# The input

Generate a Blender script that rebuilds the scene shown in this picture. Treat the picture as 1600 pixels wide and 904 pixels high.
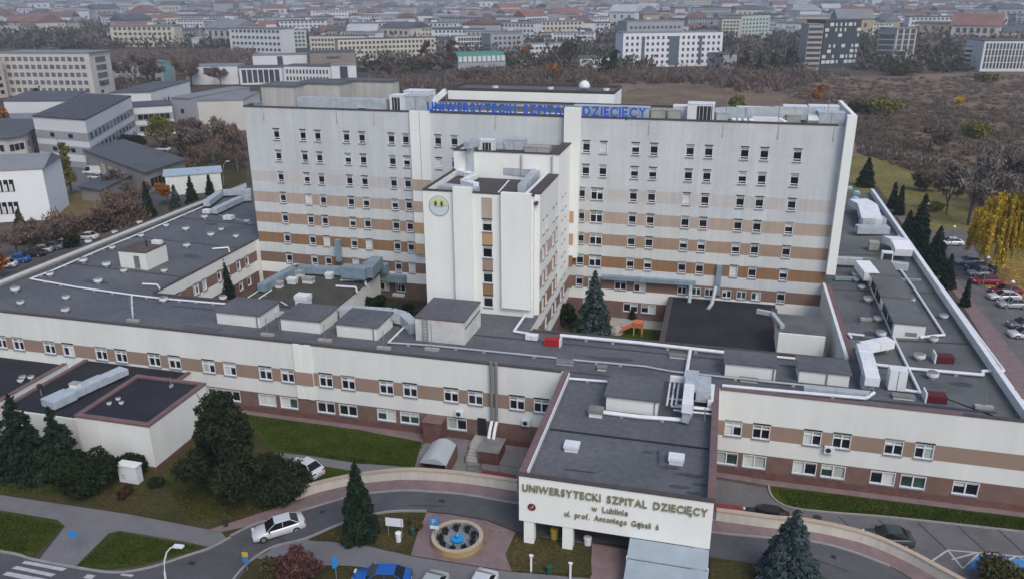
import bpy, math, random
import numpy as np
from mathutils import Vector, Matrix, Euler
R = math.radians
rnd = random.Random(7)
for o in list(bpy.data.objects): bpy.data.objects.remove(o)
SC = bpy.context.scene
COL = SC.collection
# ------------------------------------------------------------------ camera
F_PX = 1262.075
CAM = Vector((0, -72.449, 45.269))
PITCH, YAW, ROLL = R(20.233), R(-14.503), R(-0.293)
fw = Vector((math.sin(YAW)*math.cos(PITCH), math.cos(YAW)*math.cos(PITCH), -math.sin(PITCH)))
r0 = Vector((math.cos(YAW), -math.sin(YAW), 0)); u0 = r0.cross(fw)
rt = r0*math.cos(ROLL) + u0*math.sin(ROLL); up = -r0*math.sin(ROLL) + u0*math.cos(ROLL)
cam = bpy.data.cameras.new('camera'); camo = bpy.data.objects.new('camera', cam); COL.objects.link(camo)
cam.sensor_width = 36; cam.lens = 36*F_PX/1600; cam.clip_start = 1; cam.clip_end = 30000
camo.matrix_world = Matrix.Translation(CAM) @ Matrix((rt, up, -fw)).transposed().to_4x4()
SC.camera = camo
# ------------------------------------------------------------------ world, sun, exposure
SUN_EL, SUN_AZ = R(48), R(142)          # azimuth: direction the light comes from, clockwise from +Y
w = bpy.data.worlds.new('World'); SC.world = w; w.use_nodes = True
nt = w.node_tree; nt.nodes.clear()
sky = nt.nodes.new('ShaderNodeTexSky'); sky.sky_type = 'NISHITA'; sky.sun_disc = False
sky.sun_elevation = SUN_EL; sky.sun_rotation = SUN_AZ
sky.air_density = 1.0; sky.dust_density = 2.5; sky.ozone_density = 1.0
bg = nt.nodes.new('ShaderNodeBackground'); bg.inputs[1].default_value = 0.10
wo = nt.nodes.new('ShaderNodeOutputWorld')
nt.links.new(sky.outputs[0], bg.inputs[0]); nt.links.new(bg.outputs[0], wo.inputs[0])
sl = bpy.data.lights.new('sun', 'SUN'); sl.energy = 0.9; sl.angle = R(25); sl.color = (1, .99, .97)
so = bpy.data.objects.new('sun', sl); COL.objects.link(so)
sd = Vector((math.sin(SUN_AZ)*math.cos(SUN_EL), math.cos(SUN_AZ)*math.cos(SUN_EL), math.sin(SUN_EL)))
so.rotation_euler = sd.to_track_quat('Z', 'Y').to_euler(); so.location = (0, 0, 200)
vs = SC.view_settings; vs.view_transform = 'Standard'; vs.look = 'None'; vs.exposure = 0.66; vs.gamma = 1; vs.use_curve_mapping = False
SC.cycles.volume_bounces = 0; SC.cycles.max_bounces = 4; SC.cycles.diffuse_bounces = 2
# ------------------------------------------------------------------ survey helpers: sight lines met with real planes
def ray(x, y): return fw*F_PX + rt*(x-800) - up*(y-452)
def UZ(x, y, z=0.0):
    d = ray(x, y); return CAM + d*((z-CAM.z)/d.z)
def UY(x, y, Y):
    d = ray(x, y); return CAM + d*((Y-CAM.y)/d.y)
def UX(x, y, X):
    d = ray(x, y); return CAM + d*((X-CAM.x)/d.x)
def US(x, y, f, z=0.0):
    p = UZ(x, y, z)
    for _ in range(12): p = UZ(x, y, f(p.x, p.y))
    return p
def HT(p, ty):
    d = Vector((p[0], p[1], 0)) - CAM; q = ty-452
    return -(F_PX*d.dot(up) + q*d.dot(fw))/(F_PX*up.z + q*fw.z)
def sm(t): t = max(0, min(1, t)); return t*t*(3-2*t)
def H(x, y=0): return 2.7*sm((x+38)/14)*(1-sm((x-4)/18))
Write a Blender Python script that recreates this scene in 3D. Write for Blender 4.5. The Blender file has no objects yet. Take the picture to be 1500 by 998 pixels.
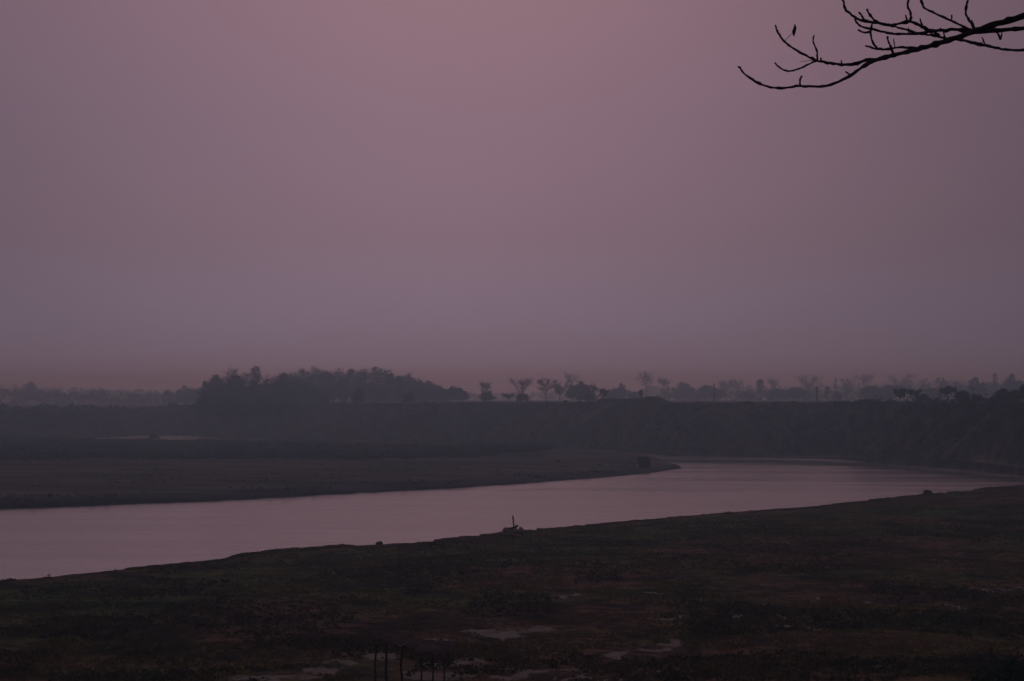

# Stated goal
Drop the images and repeat the data exactly.

# Task answer
Generate a Blender script that rebuilds the scene shown in this picture. Treat the picture as 1600 pixels wide and 904 pixels high.
import bpy, math, random
import numpy as np
from mathutils import Vector, Matrix, Euler
R = math.radians
rnd = random.Random(7)
for o in list(bpy.data.objects): bpy.data.objects.remove(o)
SC = bpy.context.scene
COL = SC.collection
# ------------------------------------------------------------------ camera
F_PX = 1262.075
CAM = Vector((0, -72.449, 45.269))
PITCH, YAW, ROLL = R(20.233), R(-14.503), R(-0.293)
fw = Vector((math.sin(YAW)*math.cos(PITCH), math.cos(YAW)*math.cos(PITCH), -math.sin(PITCH)))
r0 = Vector((math.cos(YAW), -math.sin(YAW), 0)); u0 = r0.cross(fw)
rt = r0*math.cos(ROLL) + u0*math.sin(ROLL); up = -r0*math.sin(ROLL) + u0*math.cos(ROLL)
cam = bpy.data.cameras.new('camera'); camo = bpy.data.objects.new('camera', cam); COL.objects.link(camo)
cam.sensor_width = 36; cam.lens = 36*F_PX/1600; cam.clip_start = 1; cam.clip_end = 30000
camo.matrix_world = Matrix.Translation(CAM) @ Matrix((rt, up, -fw)).transposed().to_4x4()
SC.camera = camo
# ------------------------------------------------------------------ world, sun, exposure
SUN_EL, SUN_AZ = R(48), R(142)          # azimuth: direction the light comes from, clockwise from +Y
w = bpy.data.worlds.new('World'); SC.world = w; w.use_nodes = True
nt = w.node_tree; nt.nodes.clear()
sky = nt.nodes.new('ShaderNodeTexSky'); sky.sky_type = 'NISHITA'; sky.sun_disc = False
sky.sun_elevation = SUN_EL; sky.sun_rotation = SUN_AZ
sky.air_density = 1.0; sky.dust_density = 2.5; sky.ozone_density = 1.0
bg = nt.nodes.new('ShaderNodeBackground'); bg.inputs[1].default_value = 0.10
wo = nt.nodes.new('ShaderNodeOutputWorld')
nt.links.new(sky.outputs[0], bg.inputs[0]); nt.links.new(bg.outputs[0], wo.inputs[0])
sl = bpy.data.lights.new('sun', 'SUN'); sl.energy = 0.9; sl.angle = R(25); sl.color = (1, .99, .97)
so = bpy.data.objects.new('sun', sl); COL.objects.link(so)
sd = Vector((math.sin(SUN_AZ)*math.cos(SUN_EL), math.cos(SUN_AZ)*math.cos(SUN_EL), math.sin(SUN_EL)))
so.rotation_euler = sd.to_track_quat('Z', 'Y').to_euler(); so.location = (0, 0, 200)
vs = SC.view_settings; vs.view_transform = 'Standard'; vs.look = 'None'; vs.exposure = 0.66; vs.gamma = 1; vs.use_curve_mapping = False
SC.cycles.volume_bounces = 0; SC.cycles.max_bounces = 4; SC.cycles.diffuse_bounces = 2
# ------------------------------------------------------------------ survey helpers: sight lines met with real planes
def ray(x, y): return fw*F_PX + rt*(x-800) - up*(y-452)
def UZ(x, y, z=0.0):
    d = ray(x, y); return CAM + d*((z-CAM.z)/d.z)
def UY(x, y, Y):
    d = ray(x, y); return CAM + d*((Y-CAM.y)/d.y)
def UX(x, y, X):
    d = ray(x, y); return CAM + d*((X-CAM.x)/d.x)
def US(x, y, f, z=0.0):
    p = UZ(x, y, z)
    for _ in range(12): p = UZ(x, y, f(p.x, p.y))
    return p
def HT(p, ty):
    d = Vector((p[0], p[1], 0)) - CAM; q = ty-452
    return -(F_PX*d.dot(up) + q*d.dot(fw))/(F_PX*up.z + q*fw.z)
def sm(t): t = max(0, min(1, t)); return t*t*(3-2*t)
def H(x, y=0): return 2.7*sm((x+38)/14)*(1-sm((x-4)/18))
Write a Blender Python script that recreates this scene in 3D. Write for Blender 4.5. The Blender file has no objects yet. Take the picture to be 1500 by 998 pixels.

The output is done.